-------- DATASET EXCERPT --------
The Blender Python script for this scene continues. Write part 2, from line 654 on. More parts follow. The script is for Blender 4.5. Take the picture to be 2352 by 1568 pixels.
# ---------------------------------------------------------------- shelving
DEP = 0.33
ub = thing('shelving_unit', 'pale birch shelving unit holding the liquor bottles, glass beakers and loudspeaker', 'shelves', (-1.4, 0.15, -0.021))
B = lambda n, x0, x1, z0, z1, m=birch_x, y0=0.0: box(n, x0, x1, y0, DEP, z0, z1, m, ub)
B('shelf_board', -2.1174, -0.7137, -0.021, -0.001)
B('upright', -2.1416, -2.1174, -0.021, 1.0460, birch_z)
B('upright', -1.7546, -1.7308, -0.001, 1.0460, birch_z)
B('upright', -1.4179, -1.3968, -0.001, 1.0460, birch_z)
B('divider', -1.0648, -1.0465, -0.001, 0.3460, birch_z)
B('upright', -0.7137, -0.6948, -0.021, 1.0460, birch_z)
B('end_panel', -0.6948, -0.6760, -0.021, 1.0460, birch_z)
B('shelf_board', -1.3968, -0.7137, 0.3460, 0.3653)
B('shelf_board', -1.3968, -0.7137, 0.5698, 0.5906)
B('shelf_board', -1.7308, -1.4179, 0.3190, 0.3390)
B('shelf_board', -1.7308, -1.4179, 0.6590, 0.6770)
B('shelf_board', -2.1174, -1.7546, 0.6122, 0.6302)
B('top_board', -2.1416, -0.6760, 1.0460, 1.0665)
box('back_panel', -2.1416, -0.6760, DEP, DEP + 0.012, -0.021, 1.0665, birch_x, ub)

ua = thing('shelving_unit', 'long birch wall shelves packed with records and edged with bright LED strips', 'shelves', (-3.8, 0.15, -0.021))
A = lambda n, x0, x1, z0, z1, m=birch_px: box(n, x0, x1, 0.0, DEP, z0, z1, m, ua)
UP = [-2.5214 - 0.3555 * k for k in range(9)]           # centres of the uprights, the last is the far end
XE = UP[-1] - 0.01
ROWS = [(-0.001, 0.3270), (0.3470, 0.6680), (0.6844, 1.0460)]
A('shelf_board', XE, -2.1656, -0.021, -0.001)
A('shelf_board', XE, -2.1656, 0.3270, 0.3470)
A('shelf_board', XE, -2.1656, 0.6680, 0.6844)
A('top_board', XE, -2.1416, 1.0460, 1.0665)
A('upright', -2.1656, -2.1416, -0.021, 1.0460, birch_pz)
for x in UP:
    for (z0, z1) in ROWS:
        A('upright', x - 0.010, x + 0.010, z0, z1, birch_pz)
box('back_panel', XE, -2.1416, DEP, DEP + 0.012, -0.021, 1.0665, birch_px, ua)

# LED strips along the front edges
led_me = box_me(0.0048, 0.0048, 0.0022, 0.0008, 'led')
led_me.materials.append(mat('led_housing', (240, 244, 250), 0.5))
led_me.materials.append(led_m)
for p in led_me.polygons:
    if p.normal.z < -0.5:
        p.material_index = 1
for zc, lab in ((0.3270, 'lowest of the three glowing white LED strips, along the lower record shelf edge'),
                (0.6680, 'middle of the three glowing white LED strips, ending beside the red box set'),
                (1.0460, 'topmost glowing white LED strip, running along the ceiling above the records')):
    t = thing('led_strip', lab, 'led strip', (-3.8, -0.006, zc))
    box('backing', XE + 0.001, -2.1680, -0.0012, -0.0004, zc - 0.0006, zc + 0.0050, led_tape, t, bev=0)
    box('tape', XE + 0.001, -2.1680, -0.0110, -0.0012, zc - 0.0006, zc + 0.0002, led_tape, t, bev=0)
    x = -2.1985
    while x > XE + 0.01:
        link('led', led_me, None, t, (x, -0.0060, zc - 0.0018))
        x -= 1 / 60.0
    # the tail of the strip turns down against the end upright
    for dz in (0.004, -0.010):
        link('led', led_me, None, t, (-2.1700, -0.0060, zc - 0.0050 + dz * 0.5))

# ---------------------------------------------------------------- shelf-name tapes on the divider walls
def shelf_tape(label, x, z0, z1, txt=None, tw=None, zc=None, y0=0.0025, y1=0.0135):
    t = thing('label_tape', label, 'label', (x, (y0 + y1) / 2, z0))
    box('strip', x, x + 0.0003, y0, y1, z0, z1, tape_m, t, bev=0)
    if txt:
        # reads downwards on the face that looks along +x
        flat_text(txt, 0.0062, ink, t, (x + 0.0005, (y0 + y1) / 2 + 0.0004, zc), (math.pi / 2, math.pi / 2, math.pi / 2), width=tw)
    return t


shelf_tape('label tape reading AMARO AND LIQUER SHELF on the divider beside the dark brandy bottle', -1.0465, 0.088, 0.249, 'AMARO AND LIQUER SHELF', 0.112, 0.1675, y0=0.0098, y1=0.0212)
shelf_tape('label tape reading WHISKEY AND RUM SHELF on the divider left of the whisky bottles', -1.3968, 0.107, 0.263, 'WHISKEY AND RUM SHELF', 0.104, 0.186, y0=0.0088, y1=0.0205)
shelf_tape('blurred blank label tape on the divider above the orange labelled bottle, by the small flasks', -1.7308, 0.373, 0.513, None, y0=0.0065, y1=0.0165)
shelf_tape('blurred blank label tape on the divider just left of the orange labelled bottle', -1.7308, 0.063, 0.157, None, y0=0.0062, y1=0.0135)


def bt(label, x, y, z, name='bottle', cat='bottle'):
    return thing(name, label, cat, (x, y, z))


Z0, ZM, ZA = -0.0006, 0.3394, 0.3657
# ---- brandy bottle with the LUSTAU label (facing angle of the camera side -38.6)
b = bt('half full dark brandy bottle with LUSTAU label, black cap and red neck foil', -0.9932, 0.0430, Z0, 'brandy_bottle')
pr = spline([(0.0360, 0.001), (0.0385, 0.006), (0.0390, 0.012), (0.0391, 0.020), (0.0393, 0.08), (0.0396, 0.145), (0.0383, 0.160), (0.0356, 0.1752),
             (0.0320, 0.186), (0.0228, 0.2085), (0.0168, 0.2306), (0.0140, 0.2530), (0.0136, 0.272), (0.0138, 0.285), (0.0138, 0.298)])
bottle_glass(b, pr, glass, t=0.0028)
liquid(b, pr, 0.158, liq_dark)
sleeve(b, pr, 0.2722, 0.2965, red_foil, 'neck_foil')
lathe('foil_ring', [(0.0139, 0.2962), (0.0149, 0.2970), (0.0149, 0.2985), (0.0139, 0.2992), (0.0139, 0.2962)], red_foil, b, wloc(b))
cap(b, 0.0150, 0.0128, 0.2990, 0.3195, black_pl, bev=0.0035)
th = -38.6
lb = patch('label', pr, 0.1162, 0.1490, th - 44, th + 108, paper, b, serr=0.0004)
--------
> TO DO
Please repeat the material above, word for word and in full.

> REPLY TO THE TASK
The Blender Python script for this scene continues. Write part 2, from line 654 on. More parts follow. The script is for Blender 4.5. Take the picture to be 2352 by 1568 pixels.
# ---------------------------------------------------------------- shelving
DEP = 0.33
ub = thing('shelving_unit', 'pale birch shelving unit holding the liquor bottles, glass beakers and loudspeaker', 'shelves', (-1.4, 0.15, -0.021))
B = lambda n, x0, x1, z0, z1, m=birch_x, y0=0.0: box(n, x0, x1, y0, DEP, z0, z1, m, ub)
B('shelf_board', -2.1174, -0.7137, -0.021, -0.001)
B('upright', -2.1416, -2.1174, -0.021, 1.0460, birch_z)
B('upright', -1.7546, -1.7308, -0.001, 1.0460, birch_z)
B('upright', -1.4179, -1.3968, -0.001, 1.0460, birch_z)
B('divider', -1.0648, -1.0465, -0.001, 0.3460, birch_z)
B('upright', -0.7137, -0.6948, -0.021, 1.0460, birch_z)
B('end_panel', -0.6948, -0.6760, -0.021, 1.0460, birch_z)
B('shelf_board', -1.3968, -0.7137, 0.3460, 0.3653)
B('shelf_board', -1.3968, -0.7137, 0.5698, 0.5906)
B('shelf_board', -1.7308, -1.4179, 0.3190, 0.3390)
B('shelf_board', -1.7308, -1.4179, 0.6590, 0.6770)
B('shelf_board', -2.1174, -1.7546, 0.6122, 0.6302)
B('top_board', -2.1416, -0.6760, 1.0460, 1.0665)
box('back_panel', -2.1416, -0.6760, DEP, DEP + 0.012, -0.021, 1.0665, birch_x, ub)

ua = thing('shelving_unit', 'long birch wall shelves packed with records and edged with bright LED strips', 'shelves', (-3.8, 0.15, -0.021))
A = lambda n, x0, x1, z0, z1, m=birch_px: box(n, x0, x1, 0.0, DEP, z0, z1, m, ua)
UP = [-2.5214 - 0.3555 * k for k in range(9)]           # centres of the uprights, the last is the far end
XE = UP[-1] - 0.01
ROWS = [(-0.001, 0.3270), (0.3470, 0.6680), (0.6844, 1.0460)]
A('shelf_board', XE, -2.1656, -0.021, -0.001)
A('shelf_board', XE, -2.1656, 0.3270, 0.3470)
A('shelf_board', XE, -2.1656, 0.6680, 0.6844)
A('top_board', XE, -2.1416, 1.0460, 1.0665)
A('upright', -2.1656, -2.1416, -0.021, 1.0460, birch_pz)
for x in UP:
    for (z0, z1) in ROWS:
        A('upright', x - 0.010, x + 0.010, z0, z1, birch_pz)
box('back_panel', XE, -2.1416, DEP, DEP + 0.012, -0.021, 1.0665, birch_px, ua)

# LED strips along the front edges
led_me = box_me(0.0048, 0.0048, 0.0022, 0.0008, 'led')
led_me.materials.append(mat('led_housing', (240, 244, 250), 0.5))
led_me.materials.append(led_m)
for p in led_me.polygons:
    if p.normal.z < -0.5:
        p.material_index = 1
for zc, lab in ((0.3270, 'lowest of the three glowing white LED strips, along the lower record shelf edge'),
                (0.6680, 'middle of the three glowing white LED strips, ending beside the red box set'),
                (1.0460, 'topmost glowing white LED strip, running along the ceiling above the records')):
    t = thing('led_strip', lab, 'led strip', (-3.8, -0.006, zc))
    box('backing', XE + 0.001, -2.1680, -0.0012, -0.0004, zc - 0.0006, zc + 0.0050, led_tape, t, bev=0)
    box('tape', XE + 0.001, -2.1680, -0.0110, -0.0012, zc - 0.0006, zc + 0.0002, led_tape, t, bev=0)
    x = -2.1985
    while x > XE + 0.01:
        link('led', led_me, None, t, (x, -0.0060, zc - 0.0018))
        x -= 1 / 60.0
    # the tail of the strip turns down against the end upright
    for dz in (0.004, -0.010):
        link('led', led_me, None, t, (-2.1700, -0.0060, zc - 0.0050 + dz * 0.5))

# ---------------------------------------------------------------- shelf-name tapes on the divider walls
def shelf_tape(label, x, z0, z1, txt=None, tw=None, zc=None, y0=0.0025, y1=0.0135):
    t = thing('label_tape', label, 'label', (x, (y0 + y1) / 2, z0))
    box('strip', x, x + 0.0003, y0, y1, z0, z1, tape_m, t, bev=0)
    if txt:
        # reads downwards on the face that looks along +x
        flat_text(txt, 0.0062, ink, t, (x + 0.0005, (y0 + y1) / 2 + 0.0004, zc), (math.pi / 2, math.pi / 2, math.pi / 2), width=tw)
    return t


shelf_tape('label tape reading AMARO AND LIQUER SHELF on the divider beside the dark brandy bottle', -1.0465, 0.088, 0.249, 'AMARO AND LIQUER SHELF', 0.112, 0.1675, y0=0.0098, y1=0.0212)
shelf_tape('label tape reading WHISKEY AND RUM SHELF on the divider left of the whisky bottles', -1.3968, 0.107, 0.263, 'WHISKEY AND RUM SHELF', 0.104, 0.186, y0=0.0088, y1=0.0205)
shelf_tape('blurred blank label tape on the divider above the orange labelled bottle, by the small flasks', -1.7308, 0.373, 0.513, None, y0=0.0065, y1=0.0165)
shelf_tape('blurred blank label tape on the divider just left of the orange labelled bottle', -1.7308, 0.063, 0.157, None, y0=0.0062, y1=0.0135)


def bt(label, x, y, z, name='bottle', cat='bottle'):
    return thing(name, label, cat, (x, y, z))


Z0, ZM, ZA = -0.0006, 0.3394, 0.3657
# ---- brandy bottle with the LUSTAU label (facing angle of the camera side -38.6)
b = bt('half full dark brandy bottle with LUSTAU label, black cap and red neck foil', -0.9932, 0.0430, Z0, 'brandy_bottle')
pr = spline([(0.0360, 0.001), (0.0385, 0.006), (0.0390, 0.012), (0.0391, 0.020), (0.0393, 0.08), (0.0396, 0.145), (0.0383, 0.160), (0.0356, 0.1752),
             (0.0320, 0.186), (0.0228, 0.2085), (0.0168, 0.2306), (0.0140, 0.2530), (0.0136, 0.272), (0.0138, 0.285), (0.0138, 0.298)])
bottle_glass(b, pr, glass, t=0.0028)
liquid(b, pr, 0.158, liq_dark)
sleeve(b, pr, 0.2722, 0.2965, red_foil, 'neck_foil')
lathe('foil_ring', [(0.0139, 0.2962), (0.0149, 0.2970), (0.0149, 0.2985), (0.0139, 0.2992), (0.0139, 0.2962)], red_foil, b, wloc(b))
cap(b, 0.0150, 0.0128, 0.2990, 0.3195, black_pl, bev=0.0035)
th = -38.6
lb = patch('label', pr, 0.1162, 0.1490, th - 44, th + 108, paper, b, serr=0.0004)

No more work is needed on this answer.